La Corte di Cassazione sez. lavoro con la sentenza n. 17371 del 16 luglio 2013 è intervenuta in materia di licenziamenti affermando che in merito alla giustificazione del licenziamento per scarso rendimento, come già affermato da costante giurisprudenza, che “il rendimento lavorativo inferiore al minimo contrattuale non integra “ex se” l’inesatto adempimento che, a norma dell’art. 1218 cod. civ., si presume, fino a prova contraria, imputabile a colpa del debitore, dato che, nonostante la previsione di minimi quantitativi, il lavoratore è obbligato ad un “facere” e non ad un risultato e l’inadeguatezza della prestazione resa può essere imputabile alla stessa organizzazione dell’impresa o, comunque, a fattori non dipendenti dal lavoratore.
Pertanto in relazione al cosiddetto scarso rendimento, il datore di lavoro che intenda farlo valere quale giustificato motivo soggettivo di licenziamento non può limitarsi – neanche nei casi in cui il risultato della prestazione non è collegato ad elementi intrinsecamente aleatori – a provare il mancato raggiungimento del risultato atteso ed eventualmente la sua oggettiva esigibilità, ma è onerato della dimostrazione di un notevole inadempimento degli obblighi contrattuali del lavoratore, quale fatto complesso alla cui valutazione deve concorrere anche l’apprezzamento degli aspetti concreti del fatto addebitato, tra cui il grado di diligenza richiesto dalla prestazione e quello usato dal lavoratore, nonché l’incidenza dell’organizzazione d’impresa e dei fattori socio-ambientali.”
Gli Ermellini hanno rigettato il ricorso di un’Amministrazione Locale avverso la pronuncia dei giudici di merito che avevano dichiarato illegittimo il licenziamento comminato ad un tecnico informatico per scarso rendimento.

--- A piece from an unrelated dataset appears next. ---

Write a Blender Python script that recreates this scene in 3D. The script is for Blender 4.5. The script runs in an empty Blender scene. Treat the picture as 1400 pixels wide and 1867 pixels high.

Per i giudici di legittimità non emerge dall’impianto motivazionale della pronunzia del giudice d’Appello alcun discostamento dai principi enunciati, “avendo dato conto della insufficiente prova da parte del datore di lavoro, oneratone, della inadeguatezza della prestazione lavorativa in relazione ai canoni del minimo esigibile e della persistenza del comportamento inadempiente limitato ad una valutazione negativa espressa con riguardo ai sei incarichi primari assegnati al lavoratore, in relazione ai quali era stata espressa una valutazione negativa da parte del Direttore dell’Ufficio.” Anche ove sia richiesto – proseguono i giudici di legittimità – un mero inadempimento e non un “notevole inadempimento” nell’ambito dei compiti assegnati nello svolgimento delle mansioni come giustificativo del recesso del datore di lavoro, prevedendo l’art. 58, lett. e) del testo contrattuale che il licenziamento senza preavviso sia irrogabile nei casi di “persistente insufficiente rendimento, ovvero per qualsiasi fatto grave che dimostri piena incapacità ad adempiere adeguatamente agli obblighi dì servizio”, la istruttoria non ha dimostrato, come coerentemente osservato dalla Corte territoriale, la contestuale sussistenza anche del requisito della persistenza “dell’insufficiente rendimento”.